### EXERCISE OBJECTIVE
In the listing that follows, locate the line containing "Continue the Blender" and the line containing "dchild(b, 'frame', M['trim'])". Retype exactly those two lines and every line between them, and nothing more.

Records with scene code:
::::::::
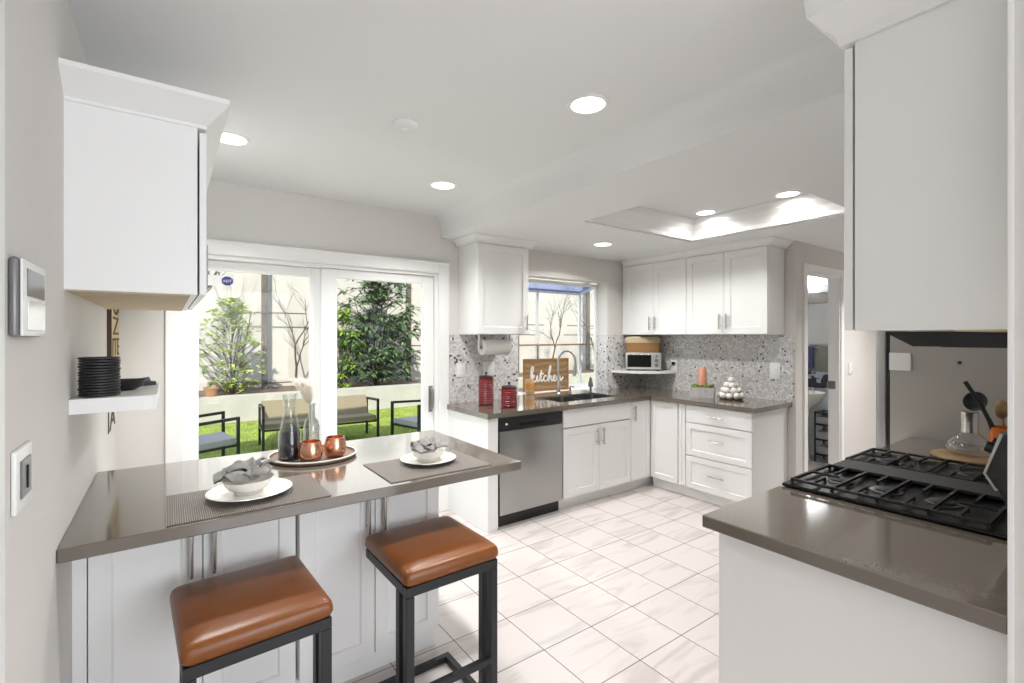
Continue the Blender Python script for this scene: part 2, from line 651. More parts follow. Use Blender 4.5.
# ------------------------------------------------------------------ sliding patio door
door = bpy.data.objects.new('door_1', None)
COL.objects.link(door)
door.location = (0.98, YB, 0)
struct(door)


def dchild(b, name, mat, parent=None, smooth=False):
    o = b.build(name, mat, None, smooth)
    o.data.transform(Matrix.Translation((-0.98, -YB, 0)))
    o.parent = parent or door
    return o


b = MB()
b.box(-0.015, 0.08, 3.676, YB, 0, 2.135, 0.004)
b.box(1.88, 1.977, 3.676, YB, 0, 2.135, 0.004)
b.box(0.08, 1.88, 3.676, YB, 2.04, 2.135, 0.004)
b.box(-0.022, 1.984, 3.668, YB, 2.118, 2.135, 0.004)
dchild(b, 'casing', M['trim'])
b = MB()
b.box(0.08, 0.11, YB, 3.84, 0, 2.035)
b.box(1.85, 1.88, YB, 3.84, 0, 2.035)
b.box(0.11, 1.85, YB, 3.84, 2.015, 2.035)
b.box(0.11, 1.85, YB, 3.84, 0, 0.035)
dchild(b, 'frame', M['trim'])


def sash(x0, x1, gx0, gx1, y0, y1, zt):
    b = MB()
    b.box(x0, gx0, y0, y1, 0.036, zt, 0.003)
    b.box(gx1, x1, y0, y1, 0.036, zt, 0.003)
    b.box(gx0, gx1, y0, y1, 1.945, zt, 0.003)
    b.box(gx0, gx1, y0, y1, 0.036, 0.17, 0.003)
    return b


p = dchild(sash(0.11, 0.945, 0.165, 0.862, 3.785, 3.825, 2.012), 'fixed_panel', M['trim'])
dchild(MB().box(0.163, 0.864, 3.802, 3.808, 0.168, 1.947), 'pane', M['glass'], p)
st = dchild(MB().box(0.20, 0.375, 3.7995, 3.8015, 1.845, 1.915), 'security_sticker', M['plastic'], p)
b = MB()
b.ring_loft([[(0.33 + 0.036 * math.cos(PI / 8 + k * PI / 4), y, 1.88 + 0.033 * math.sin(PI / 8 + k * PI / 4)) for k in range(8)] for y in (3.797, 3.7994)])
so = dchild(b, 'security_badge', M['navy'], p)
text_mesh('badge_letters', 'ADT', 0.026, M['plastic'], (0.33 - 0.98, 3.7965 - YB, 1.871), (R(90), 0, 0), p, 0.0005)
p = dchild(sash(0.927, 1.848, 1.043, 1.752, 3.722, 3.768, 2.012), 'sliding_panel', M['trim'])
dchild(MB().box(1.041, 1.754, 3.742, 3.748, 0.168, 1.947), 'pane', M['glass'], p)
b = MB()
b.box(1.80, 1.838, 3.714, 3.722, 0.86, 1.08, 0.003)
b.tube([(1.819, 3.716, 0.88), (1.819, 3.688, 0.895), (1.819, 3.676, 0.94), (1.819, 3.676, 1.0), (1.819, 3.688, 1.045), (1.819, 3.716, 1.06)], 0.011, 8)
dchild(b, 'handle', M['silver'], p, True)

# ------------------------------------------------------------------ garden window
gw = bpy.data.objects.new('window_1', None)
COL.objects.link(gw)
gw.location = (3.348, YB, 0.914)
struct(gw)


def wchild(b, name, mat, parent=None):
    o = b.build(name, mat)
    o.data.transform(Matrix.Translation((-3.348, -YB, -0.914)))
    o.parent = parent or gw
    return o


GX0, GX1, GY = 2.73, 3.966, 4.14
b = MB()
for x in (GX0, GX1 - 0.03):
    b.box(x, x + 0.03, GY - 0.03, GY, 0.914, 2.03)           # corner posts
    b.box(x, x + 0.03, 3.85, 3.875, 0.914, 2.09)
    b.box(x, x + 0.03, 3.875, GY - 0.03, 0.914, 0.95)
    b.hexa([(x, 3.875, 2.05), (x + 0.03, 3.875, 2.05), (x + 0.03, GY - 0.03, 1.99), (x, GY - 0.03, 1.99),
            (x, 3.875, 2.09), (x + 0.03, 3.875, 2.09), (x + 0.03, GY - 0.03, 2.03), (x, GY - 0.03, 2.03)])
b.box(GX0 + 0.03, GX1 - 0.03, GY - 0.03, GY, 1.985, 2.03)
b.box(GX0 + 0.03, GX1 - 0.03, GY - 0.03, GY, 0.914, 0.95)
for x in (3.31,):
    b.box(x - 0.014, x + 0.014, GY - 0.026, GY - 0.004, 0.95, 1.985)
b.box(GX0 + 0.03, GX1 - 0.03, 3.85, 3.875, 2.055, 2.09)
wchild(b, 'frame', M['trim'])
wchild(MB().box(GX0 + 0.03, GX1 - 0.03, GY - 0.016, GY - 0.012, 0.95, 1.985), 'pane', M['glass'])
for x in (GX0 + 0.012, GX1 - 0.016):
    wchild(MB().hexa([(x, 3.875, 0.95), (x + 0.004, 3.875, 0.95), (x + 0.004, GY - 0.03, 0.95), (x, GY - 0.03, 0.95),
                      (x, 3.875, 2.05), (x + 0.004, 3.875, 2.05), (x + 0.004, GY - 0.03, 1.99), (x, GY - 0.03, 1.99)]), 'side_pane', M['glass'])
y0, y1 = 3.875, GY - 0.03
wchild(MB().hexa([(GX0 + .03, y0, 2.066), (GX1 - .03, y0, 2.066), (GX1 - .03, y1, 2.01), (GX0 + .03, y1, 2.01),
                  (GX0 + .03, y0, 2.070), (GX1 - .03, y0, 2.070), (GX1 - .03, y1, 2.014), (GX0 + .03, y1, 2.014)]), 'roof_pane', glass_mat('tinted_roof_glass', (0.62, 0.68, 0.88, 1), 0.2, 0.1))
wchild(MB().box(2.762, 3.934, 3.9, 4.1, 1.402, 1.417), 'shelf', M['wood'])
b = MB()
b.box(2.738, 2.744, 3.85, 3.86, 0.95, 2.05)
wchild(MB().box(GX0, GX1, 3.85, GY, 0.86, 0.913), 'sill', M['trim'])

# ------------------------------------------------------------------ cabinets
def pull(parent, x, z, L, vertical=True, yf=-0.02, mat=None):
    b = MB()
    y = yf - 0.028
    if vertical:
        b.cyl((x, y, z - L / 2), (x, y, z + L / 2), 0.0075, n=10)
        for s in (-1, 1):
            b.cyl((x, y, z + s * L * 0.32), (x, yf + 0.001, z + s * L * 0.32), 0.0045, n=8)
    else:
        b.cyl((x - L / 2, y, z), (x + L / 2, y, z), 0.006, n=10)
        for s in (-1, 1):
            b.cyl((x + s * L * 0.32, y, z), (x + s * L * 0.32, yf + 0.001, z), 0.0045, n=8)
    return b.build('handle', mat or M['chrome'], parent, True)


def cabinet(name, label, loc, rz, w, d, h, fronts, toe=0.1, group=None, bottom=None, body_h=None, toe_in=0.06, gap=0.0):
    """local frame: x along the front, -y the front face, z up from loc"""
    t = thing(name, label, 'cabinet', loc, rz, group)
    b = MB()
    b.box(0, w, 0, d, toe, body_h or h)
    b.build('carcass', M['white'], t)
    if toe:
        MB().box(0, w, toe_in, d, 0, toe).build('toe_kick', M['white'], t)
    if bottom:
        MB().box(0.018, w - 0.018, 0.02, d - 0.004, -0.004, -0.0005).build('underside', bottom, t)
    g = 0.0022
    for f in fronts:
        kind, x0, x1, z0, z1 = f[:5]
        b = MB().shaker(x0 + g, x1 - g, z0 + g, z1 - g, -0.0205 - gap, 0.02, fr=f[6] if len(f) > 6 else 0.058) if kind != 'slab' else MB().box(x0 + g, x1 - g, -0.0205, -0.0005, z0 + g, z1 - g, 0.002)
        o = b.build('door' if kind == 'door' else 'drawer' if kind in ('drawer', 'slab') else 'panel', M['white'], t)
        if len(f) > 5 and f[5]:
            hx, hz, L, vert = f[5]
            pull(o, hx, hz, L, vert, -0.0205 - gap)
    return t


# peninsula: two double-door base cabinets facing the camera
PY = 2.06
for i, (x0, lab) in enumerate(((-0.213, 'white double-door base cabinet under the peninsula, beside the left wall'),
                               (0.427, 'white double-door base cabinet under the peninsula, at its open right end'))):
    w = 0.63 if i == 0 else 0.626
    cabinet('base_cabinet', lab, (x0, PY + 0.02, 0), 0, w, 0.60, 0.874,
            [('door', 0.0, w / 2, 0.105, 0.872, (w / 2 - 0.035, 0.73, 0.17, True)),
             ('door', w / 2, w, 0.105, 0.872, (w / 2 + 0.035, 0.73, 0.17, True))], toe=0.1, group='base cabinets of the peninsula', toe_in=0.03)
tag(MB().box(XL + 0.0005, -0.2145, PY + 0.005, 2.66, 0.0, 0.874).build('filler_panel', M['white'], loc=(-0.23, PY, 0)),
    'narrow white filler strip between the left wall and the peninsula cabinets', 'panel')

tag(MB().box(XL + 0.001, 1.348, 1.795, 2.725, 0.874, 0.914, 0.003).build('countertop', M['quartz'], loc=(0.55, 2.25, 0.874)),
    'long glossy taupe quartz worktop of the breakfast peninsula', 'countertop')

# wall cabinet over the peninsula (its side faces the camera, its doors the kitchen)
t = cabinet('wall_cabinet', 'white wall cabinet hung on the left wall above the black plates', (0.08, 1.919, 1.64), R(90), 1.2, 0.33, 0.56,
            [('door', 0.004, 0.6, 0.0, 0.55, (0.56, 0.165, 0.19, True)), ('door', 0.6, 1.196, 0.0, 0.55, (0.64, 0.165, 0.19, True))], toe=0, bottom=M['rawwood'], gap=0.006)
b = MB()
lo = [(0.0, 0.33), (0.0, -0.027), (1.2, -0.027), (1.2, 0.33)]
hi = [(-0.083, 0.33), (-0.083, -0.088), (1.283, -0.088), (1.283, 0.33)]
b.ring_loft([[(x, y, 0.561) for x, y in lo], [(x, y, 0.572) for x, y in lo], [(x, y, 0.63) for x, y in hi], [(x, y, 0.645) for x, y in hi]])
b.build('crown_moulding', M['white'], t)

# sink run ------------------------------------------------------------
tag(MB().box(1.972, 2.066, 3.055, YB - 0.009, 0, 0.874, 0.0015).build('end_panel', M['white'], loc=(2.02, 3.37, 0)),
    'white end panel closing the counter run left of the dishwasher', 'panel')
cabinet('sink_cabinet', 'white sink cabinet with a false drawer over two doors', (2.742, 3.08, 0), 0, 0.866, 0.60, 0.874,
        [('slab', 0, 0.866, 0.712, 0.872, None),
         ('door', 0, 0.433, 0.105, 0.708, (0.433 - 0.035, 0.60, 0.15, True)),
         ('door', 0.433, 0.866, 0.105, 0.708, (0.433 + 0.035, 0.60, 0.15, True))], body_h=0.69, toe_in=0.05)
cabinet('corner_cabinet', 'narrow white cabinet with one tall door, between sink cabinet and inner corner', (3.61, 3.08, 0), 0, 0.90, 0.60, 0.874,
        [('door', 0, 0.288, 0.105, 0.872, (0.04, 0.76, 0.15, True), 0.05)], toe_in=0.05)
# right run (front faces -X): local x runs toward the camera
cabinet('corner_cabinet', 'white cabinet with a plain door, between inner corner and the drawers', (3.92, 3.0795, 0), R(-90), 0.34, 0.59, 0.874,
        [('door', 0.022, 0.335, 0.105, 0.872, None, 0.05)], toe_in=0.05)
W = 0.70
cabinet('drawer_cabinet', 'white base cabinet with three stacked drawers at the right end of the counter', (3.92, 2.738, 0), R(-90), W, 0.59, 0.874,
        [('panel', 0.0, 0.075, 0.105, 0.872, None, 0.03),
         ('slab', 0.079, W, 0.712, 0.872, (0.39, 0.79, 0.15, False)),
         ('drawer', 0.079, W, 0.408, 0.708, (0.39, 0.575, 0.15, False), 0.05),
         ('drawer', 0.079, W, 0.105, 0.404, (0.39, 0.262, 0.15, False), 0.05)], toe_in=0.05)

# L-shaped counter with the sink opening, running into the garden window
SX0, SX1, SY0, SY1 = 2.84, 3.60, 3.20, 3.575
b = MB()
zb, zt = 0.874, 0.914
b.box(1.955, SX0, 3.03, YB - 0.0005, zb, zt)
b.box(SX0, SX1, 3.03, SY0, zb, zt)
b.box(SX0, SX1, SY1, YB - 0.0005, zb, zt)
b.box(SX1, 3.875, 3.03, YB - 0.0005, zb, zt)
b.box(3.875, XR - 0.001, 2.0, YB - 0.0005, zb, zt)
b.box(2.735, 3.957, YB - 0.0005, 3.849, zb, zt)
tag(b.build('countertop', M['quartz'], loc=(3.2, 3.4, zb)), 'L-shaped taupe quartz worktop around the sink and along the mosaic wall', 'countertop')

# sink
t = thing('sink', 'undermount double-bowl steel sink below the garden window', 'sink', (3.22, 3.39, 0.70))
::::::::
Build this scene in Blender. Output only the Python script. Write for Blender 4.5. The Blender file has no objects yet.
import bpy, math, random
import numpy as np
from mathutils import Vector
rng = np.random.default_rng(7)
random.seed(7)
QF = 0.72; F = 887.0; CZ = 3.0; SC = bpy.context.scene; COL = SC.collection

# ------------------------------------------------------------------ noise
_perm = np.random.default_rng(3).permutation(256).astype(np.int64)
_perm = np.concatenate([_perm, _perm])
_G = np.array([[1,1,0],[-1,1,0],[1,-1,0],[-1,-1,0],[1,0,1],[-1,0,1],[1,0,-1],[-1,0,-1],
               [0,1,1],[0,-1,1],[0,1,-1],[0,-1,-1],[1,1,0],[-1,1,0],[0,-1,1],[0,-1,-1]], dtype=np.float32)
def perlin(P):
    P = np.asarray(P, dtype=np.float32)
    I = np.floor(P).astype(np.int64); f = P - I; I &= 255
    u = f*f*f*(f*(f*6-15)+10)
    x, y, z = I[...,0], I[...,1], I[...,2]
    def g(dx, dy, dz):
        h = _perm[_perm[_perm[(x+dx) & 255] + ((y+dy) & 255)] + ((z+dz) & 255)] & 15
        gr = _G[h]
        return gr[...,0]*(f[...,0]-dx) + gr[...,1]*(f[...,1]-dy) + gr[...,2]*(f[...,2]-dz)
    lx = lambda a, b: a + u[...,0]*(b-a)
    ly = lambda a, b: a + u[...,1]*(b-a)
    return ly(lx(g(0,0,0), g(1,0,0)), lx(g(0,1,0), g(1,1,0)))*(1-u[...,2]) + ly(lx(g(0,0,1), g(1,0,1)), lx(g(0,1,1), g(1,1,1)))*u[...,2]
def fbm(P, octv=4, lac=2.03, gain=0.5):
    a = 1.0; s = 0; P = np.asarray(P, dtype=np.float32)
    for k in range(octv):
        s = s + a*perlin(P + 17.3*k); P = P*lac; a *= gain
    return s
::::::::
### TASK RESULT
Continue the Blender Python script for this scene: part 2, from line 651. More parts follow. Use Blender 4.5.
# ------------------------------------------------------------------ sliding patio door
door = bpy.data.objects.new('door_1', None)
COL.objects.link(door)
door.location = (0.98, YB, 0)
struct(door)


def dchild(b, name, mat, parent=None, smooth=False):
    o = b.build(name, mat, None, smooth)
    o.data.transform(Matrix.Translation((-0.98, -YB, 0)))
    o.parent = parent or door
    return o


b = MB()
b.box(-0.015, 0.08, 3.676, YB, 0, 2.135, 0.004)
b.box(1.88, 1.977, 3.676, YB, 0, 2.135, 0.004)
b.box(0.08, 1.88, 3.676, YB, 2.04, 2.135, 0.004)
b.box(-0.022, 1.984, 3.668, YB, 2.118, 2.135, 0.004)
dchild(b, 'casing', M['trim'])
b = MB()
b.box(0.08, 0.11, YB, 3.84, 0, 2.035)
b.box(1.85, 1.88, YB, 3.84, 0, 2.035)
b.box(0.11, 1.85, YB, 3.84, 2.015, 2.035)
b.box(0.11, 1.85, YB, 3.84, 0, 0.035)
dchild(b, 'frame', M['trim'])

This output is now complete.